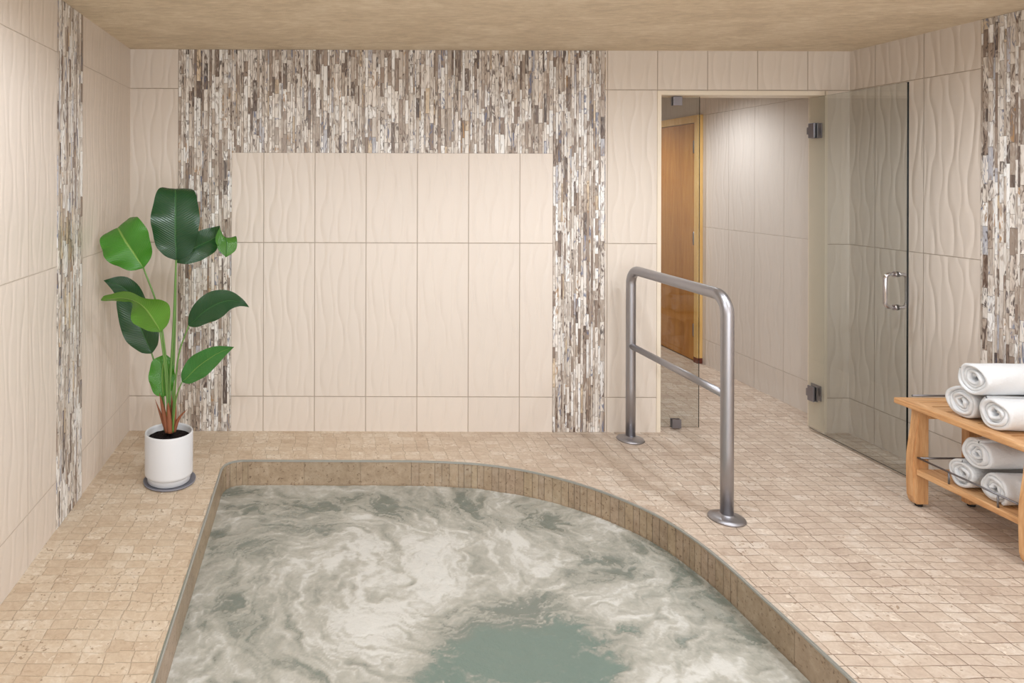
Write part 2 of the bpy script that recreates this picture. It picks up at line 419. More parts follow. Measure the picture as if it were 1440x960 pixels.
# pool outline (clockwise seen from above, straight left side, rounded far corners)
PR = [(-0.48,0.62)]
outline = []
def cr(pts, n):
    return [(p.x,p.y) for p in bez([Vector((a,b,0)) for a,b in pts], n)]
outline += [(-0.48, y) for y in np.linspace(0.75, 3.44, 28)]
outline += cr([(-0.48,3.47),(-0.468,3.525),(-0.437,3.565),(-0.39,3.585),(-0.33,3.588)], 16)
outline += [(x, 3.588) for x in np.linspace(-0.27, 0.50, 9)]
outline += cr([(0.58,3.585),(0.72,3.574),(0.894,3.546),(1.095,3.473),(1.271,3.358),(1.42,3.208),(1.537,3.022),(1.596,2.82),(1.618,2.62),(1.622,2.42)], 54)
outline += [(1.624, y) for y in np.linspace(2.34, 0.75, 17)]
outline += [(1.60,0.68),(1.55,0.64),(1.48,0.62)] + [(x,0.62) for x in np.linspace(1.3,-0.2,6)] + [(-0.35,0.62),(-0.42,0.64),(-0.465,0.69)]
NO = len(outline)

# floor: main room with the pool opening + passage
bm = bmesh.new()
outer = [(XL-0.1,YF-0.1),(XL-0.1,YB),(1.80,YB),(1.80,8.0),(XR+0.1,8.0),(XR+0.1,YF-0.1)]
loops = [[Vector((x,y,0)) for x,y in outer],[Vector((x,y,0)) for x,y in reversed(outline)]]
tris = tessellate_polygon(loops); flat = [v for l in loops for v in l]
vs = [bm.verts.new(v) for v in flat]
for t in tris:
    try: bm.faces.new([vs[i] for i in t])
    except ValueError: pass
bmesh.ops.recalc_face_normals(bm, faces=bm.faces)
if sum(f.normal.z*f.calc_area() for f in bm.faces) < 0: bmesh.ops.reverse_faces(bm, faces=bm.faces)
flo = tag(obj('floor', bm, M_floor), kind='structure')

bm = bmesh.new(); box(bm, (XL-0.1,YF-0.1,H), (XR+0.1,8.0,H+0.1))
tag(obj('ceiling', bm, M_ceil), kind='structure')

# left wall: near tiles + far tiles, meeting behind the mosaic band
bm = bmesh.new(); box(bm, (XL-0.12,YF,0), (XL,3.02,H), 0); box(bm, (XL-0.12,3.02,0), (XL,YB,H), 1)
tag(obj('wall_left', bm, [M_tl, M_tl2]), kind='structure')
# right wall runs on through the passage
bm = bmesh.new(); box(bm, (XR,YF,0), (XR+0.12,YB+0.06,H), 0); box(bm, (XR,YB+0.06,0), (XR+0.12,8.0,H), 1)
tag(obj('wall_right', bm, [M_tr, M_tpas]), kind='structure')
# back wall with opening
bm = bmesh.new()
T = YB+OT
box(bm, (XL-0.12,YB,0), (-0.65,T,H), 1)
box(bm, (-0.65,YB,0), (1.58,T,H), 0)
box(bm, (1.58,YB,0), (OX0,T,H), 2)
box(bm, (OX0,YB,OH), (OX1,T,H), 2)
box(bm, (OX1,YB,0), (XR,T,H), 2)
tag(obj('wall_back', bm, [M_tp, M_tb, M_tb2]), kind='structure')
slab('wall_front', (XL-0.12,YF-0.12,0), (XR+0.12,YF,H), plain('far_end_paint', (222,206,184), 0.7))
slab('wall_passage', (1.70,T,0), (1.80,8.0,H), M_tpas)
slab('wall_passage_end', (1.70,8.0,0), (XR+0.12,8.1,H), M_tpas)

# mosaic bands
mosaic('trim_1', [(-0.809,-0.491,0.0,H),(-0.491,1.420,1.656,H),(1.420,1.733,0.0,H)], lambda u,d,z: (u,YB-d,z))
mosaic('trim_2', [(2.864,3.173,0.0,H)], lambda u,d,z: (XL+d,u,z))
mosaic('trim_3', [(2.60,3.21,0.0,H)], lambda u,d,z: (XR-d,5.81-u,z))
# cream opening trim
bm = bmesh.new()
box(bm, (OX0-0.020,YB-0.004,0.0), (OX0+0.003,T,OH+0.022))
box(bm, (OX0+0.003,YB-0.004,OH-0.003), (OX1,T,OH+0.022))
box(bm, (OX1-0.004,YB-0.004,0.0), (OX1+0.012,T,OH+0.022))
tag(obj('trim_4', bm, M_trim), kind='structure')

# ================================================================== POOL
pool = thing('hot_tub', (0.57,2.1,-0.95), 'sunken stone-lined hot tub with rounded right corner set into the deck', 'hot tub')
P2 = [Vector((x,y)) for x,y in outline]
cen = Vector((0.57,2.1))
def inward(i):
    t = (P2[(i+1)%NO]-P2[(i-1)%NO]).normalized(); n = Vector((t.y,-t.x))
    if n.dot(cen-P2[i]) < 0: n = -n
    return n
NRM = [inward(i) for i in range(NO)]
# wall: individual stone strips proud of the bedding
bm = bmesh.new(); tl = bm.faces.layers.float_color.new('tone')
def q(pts, c, mi=0, smooth=False):
    f = bm.faces.new([bm.verts.new(p) for p in pts]); f[tl] = c; f.material_index = mi; f.smooth = smooth
# arc-length resample of outline
arc = [0.0]
for i in range(NO): arc.append(arc[-1]+(P2[(i+1)%NO]-P2[i]).length)
TOT = arc[-1]
def on(s):
    s = s % TOT
    i = int(np.searchsorted(arc, s, side='right'))-1; i = min(i, NO-1)
    t = (s-arc[i])/(arc[i+1]-arc[i]); p = P2[i].lerp(P2[(i+1)%NO], t); n = NRM[i].lerp(NRM[(i+1)%NO], t).normalized()
    return p, n
def curv(s):
    return on(s-0.04)[1].angle(on(s+0.04)[1])
for i in range(NO):   # bedding
    a,b = P2[i],P2[(i+1)%NO]
    q([(a.x,a.y,0),(b.x,b.y,0),(b.x,b.y,-0.95),(a.x,a.y,-0.95)], (1,1,1,1), 1)
s = 0.0
while s < TOT:
    L = random.uniform(0.028,0.046) if curv(s+0.03) > 0.03 else 0.30
    if L > 0.2:
        for k in np.linspace(0.04, 0.30, 8):
            if curv(s+k) > 0.03: L = max(0.04, k-0.03); break
    L = min(L, TOT-s)
    k = random.uniform(0.92,1.05); tone = (k, k*random.uniform(0.97,1.0), k*random.uniform(0.93,1.0), 1)
    nseg = max(1, int(L/0.03)); d = 0.006
    for j in range(nseg):
        s0, s1 = s+L*j/nseg + (0.0008 if j==0 else 0), s+L*(j+1)/nseg - (0.0008 if j==nseg-1 else 0)
        (p0,n0),(p1,n1) = on(s0), on(s1)
        a,b = p0+n0*d, p1+n1*d
        q([(a.x,a.y,-0.001),(b.x,b.y,-0.001),(b.x,b.y,-0.94),(a.x,a.y,-0.94)], tone)
        q([(p0.x,p0.y,-0.001),(p1.x,p1.y,-0.001),(b.x,b.y,-0.001),(a.x,a.y,-0.001)], tone)
    s += L
obj('tiled_wall', bm, [M_pool, M_seam], pool)
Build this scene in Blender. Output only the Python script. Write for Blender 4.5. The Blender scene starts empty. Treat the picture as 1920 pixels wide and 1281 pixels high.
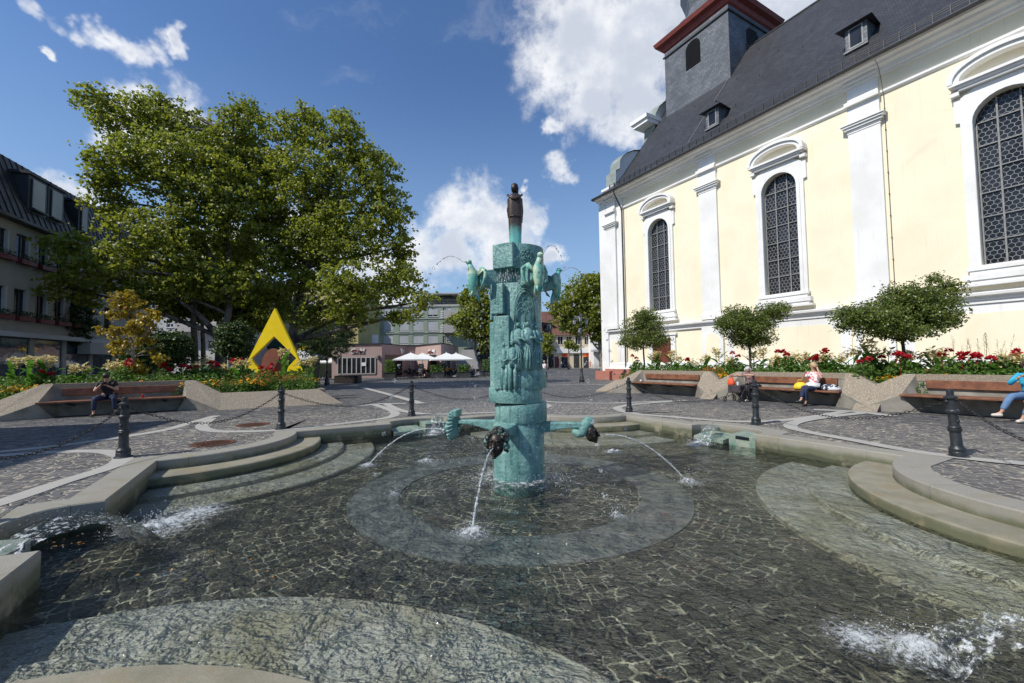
import bpy, bmesh, math, random
import numpy as np
from mathutils import Vector, Matrix, noise as mnoise
from mathutils.geometry import tessellate_polygon
R = math.radians
rnd = random.Random(7)
S = bpy.context.scene
COL = S.collection
# ---------------------------------------------------------------- calibration of the photograph (1920 x 1281, 15 mm lens)
F = 800.0; CX = 960.0; CY = 640.5; H = 1.45
ROLL = R(0.8); PITCH = math.atan(38/800)
def ray(px, py):
    x = (px-CX)/F; y = -(py-CY)/F
    c, s = math.cos(-ROLL), math.sin(-ROLL)
    x, y = c*x-s*y, s*x+c*y
    cp, sp = math.cos(PITCH), math.sin(PITCH)
    return Vector((x, cp-y*sp, sp+y*cp))
def zg(x, y):
    t = min(1, max(0, (y-14)/18)); return -0.2*t*t*(3-2*t)
def G(px, py, z=None):                       # a pixel's point on the ground (or at height z)
    r = ray(px, py); zz = 0 if z is None else z
    for _ in range(12):
        t = (zz-H)/r.z
        if z is None: zz = zg(r.x*t, r.y*t)
    return Vector((r.x*t, r.y*t, zz))
def D(px, py, d):                            # a pixel's point at depth d
    r = ray(px, py); t = d/r.y
    return Vector((r.x*t, d, H+r.z*t))
# ---------------------------------------------------------------- camera
cam = bpy.data.cameras.new('camera'); co = bpy.data.objects.new('camera', cam); COL.objects.link(co)
cam.lens = 15; cam.sensor_width = 36; cam.clip_start = 0.05; cam.clip_end = 3000
cr, sr, cp, sp = math.cos(ROLL), math.sin(ROLL), math.cos(PITCH), math.sin(PITCH)
rt = Vector((cr, sr*sp, -sr*cp)); up = Vector((sr, -cr*sp, cr*cp)); fw = Vector((0, cp, sp))
co.matrix_world = Matrix(((rt.x, up.x, -fw.x, 0), (rt.y, up.y, -fw.y, 0), (rt.z, up.z, -fw.z, H), (0, 0, 0, 1)))
S.camera = co
S.view_settings.view_transform = 'Standard'; S.view_settings.look = 'None'
S.cycles.max_bounces = 6; S.cycles.diffuse_bounces = 3; S.cycles.glossy_bounces = 3; S.cycles.transparent_max_bounces = 10
S.view_settings.exposure = 0.26; S.view_settings.gamma = 1
# ---------------------------------------------------------------- sun and sky
SUN_EL = R(46); sx, sy = -0.86, -0.51
sd = Vector((sx*math.cos(SUN_EL), sy*math.cos(SUN_EL), math.sin(SUN_EL)))
sl = bpy.data.lights.new('sun', 'SUN'); sl.energy = 3.9; sl.angle = R(0.5); sl.color = (1, .955, .87)
so = bpy.data.objects.new('sun', sl); COL.objects.link(so); so.rotation_euler = sd.to_track_quat('Z', 'Y').to_euler()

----

## Task requirements
Repeat word for word the lines above, from the first entry through the line containing "NO = len(outline)", with both ends kept and the pictures dropped.

## Full solution
Write part 2 of the bpy script that recreates this picture. It picks up at line 419. More parts follow. Measure the picture as if it were 1440x960 pixels.
# pool outline (clockwise seen from above, straight left side, rounded far corners)
PR = [(-0.48,0.62)]
outline = []
def cr(pts, n):
    return [(p.x,p.y) for p in bez([Vector((a,b,0)) for a,b in pts], n)]
outline += [(-0.48, y) for y in np.linspace(0.75, 3.44, 28)]
outline += cr([(-0.48,3.47),(-0.468,3.525),(-0.437,3.565),(-0.39,3.585),(-0.33,3.588)], 16)
outline += [(x, 3.588) for x in np.linspace(-0.27, 0.50, 9)]
outline += cr([(0.58,3.585),(0.72,3.574),(0.894,3.546),(1.095,3.473),(1.271,3.358),(1.42,3.208),(1.537,3.022),(1.596,2.82),(1.618,2.62),(1.622,2.42)], 54)
outline += [(1.624, y) for y in np.linspace(2.34, 0.75, 17)]
outline += [(1.60,0.68),(1.55,0.64),(1.48,0.62)] + [(x,0.62) for x in np.linspace(1.3,-0.2,6)] + [(-0.35,0.62),(-0.42,0.64),(-0.465,0.69)]
NO = len(outline)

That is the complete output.